Others were internal – arguments we never really settled between us. Maybe we would have, if there had been more time.
Or maybe not.
I’ll never know, now. I can guess, from the ways we’d grown in our marriage, and were still growing. From the business we were building together, and the bonding we were doing while we did that. It was his dream, not mine – and it was a dream that died with him.
Other things have changed, too, since his death. I know it’s inevitable – and yet, there’s a little stab of something like guilt when I take apart the bed we shared, and in which he died, and buy a new one he never shared with me. When I adopt a shelter dog to share that bed, because I wasn’t sleeping very well when I was sleeping alone. When I rearrange the bedroom we shared, but which now is mine alone.

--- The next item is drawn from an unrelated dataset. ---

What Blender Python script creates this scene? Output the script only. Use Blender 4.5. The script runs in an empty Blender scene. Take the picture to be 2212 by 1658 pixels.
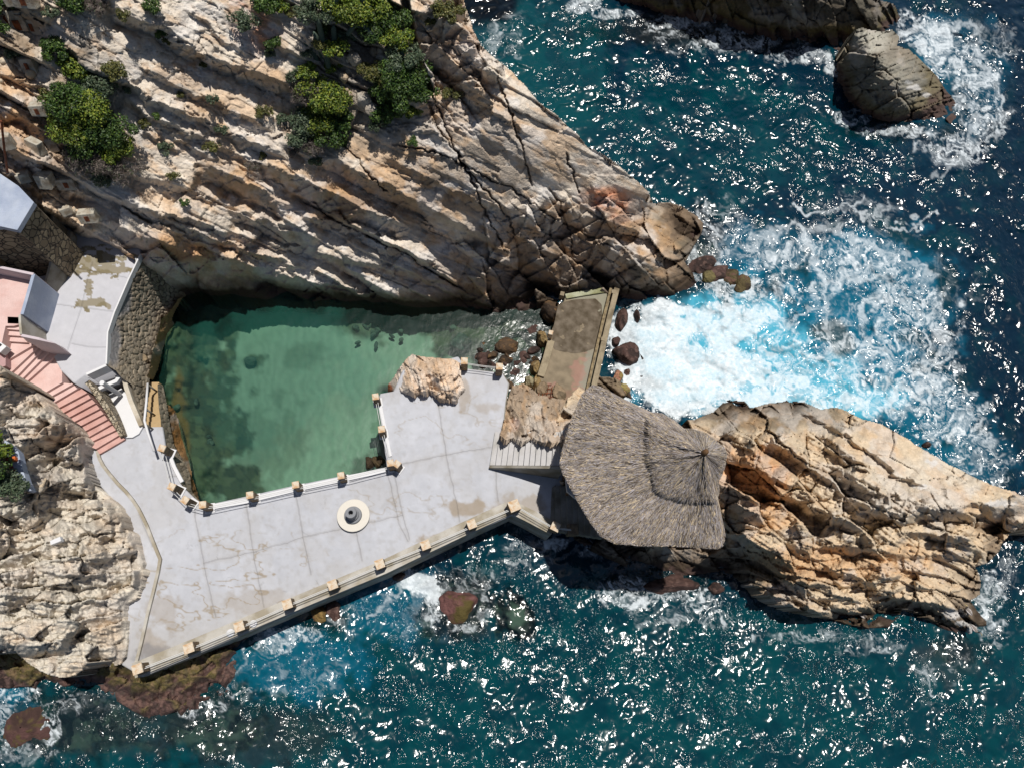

In so many ways, in so many choices from the tiny to the enormous, I’m moving beyond a marriage I valued and was committed to – beyond a man I still love with all of me, and whom I talk to about the changes: “Babe, do you SEE what I’m doing here?! I’m COOKING! For ALL of us! And it TASTES good!” “So, what do you think about this new dog in our bed. I know, I told you I probably wouldn’t get another one after you died, but it’s lonely, and she snores, and she loves to snuggle.” “Hey, did you know that Charlotte Rae, who was Mrs. Garrett on The Facts of Life, was Sylvia Schnauzer on Car 54? Or that she did stand-up in the 50’s, and was really, really funny?!”

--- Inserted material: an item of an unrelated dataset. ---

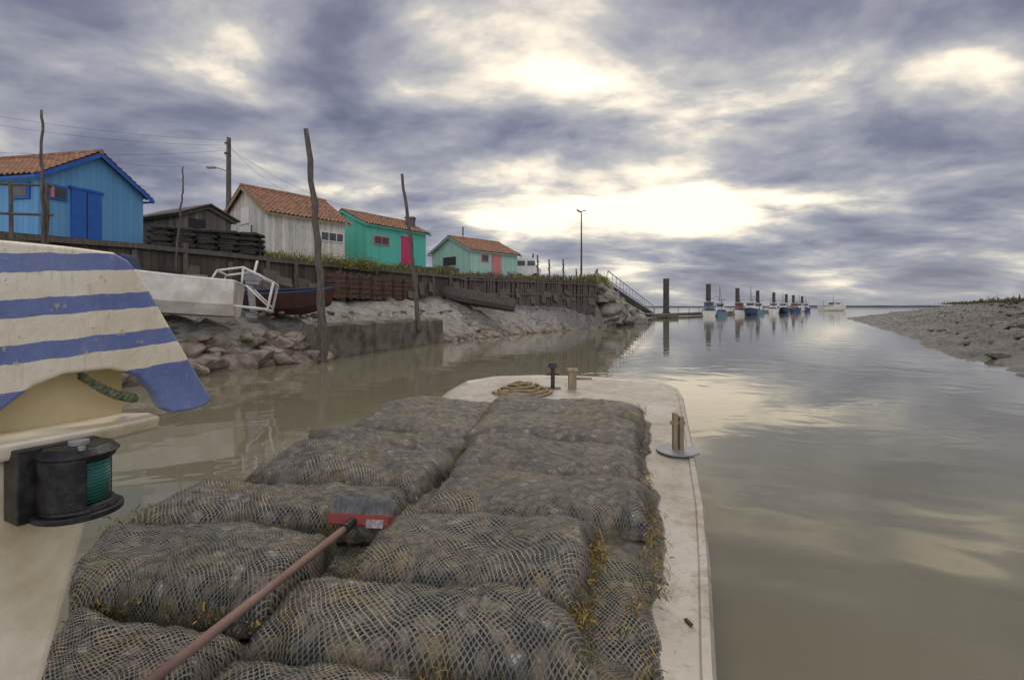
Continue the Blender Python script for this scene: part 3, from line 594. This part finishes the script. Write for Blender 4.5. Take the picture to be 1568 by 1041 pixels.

It helps, this bridge of talking to my dead husband while I remake my life and figure things out I never expected to need to before last fall. It’s not exactly what I wanted – but I know beyond doubt that Jim would want me to enjoy my life, not sit around mourning him for the rest of it.
I know that because we talked about it, when he got sick, and long before that, when it was all theoretical, and not anything to do with our real lives….
But now, he doesn’t have a real life anymore, and I do. My goal now? Finish the raising of our children, and make the most of it, as joyfully as I can manage.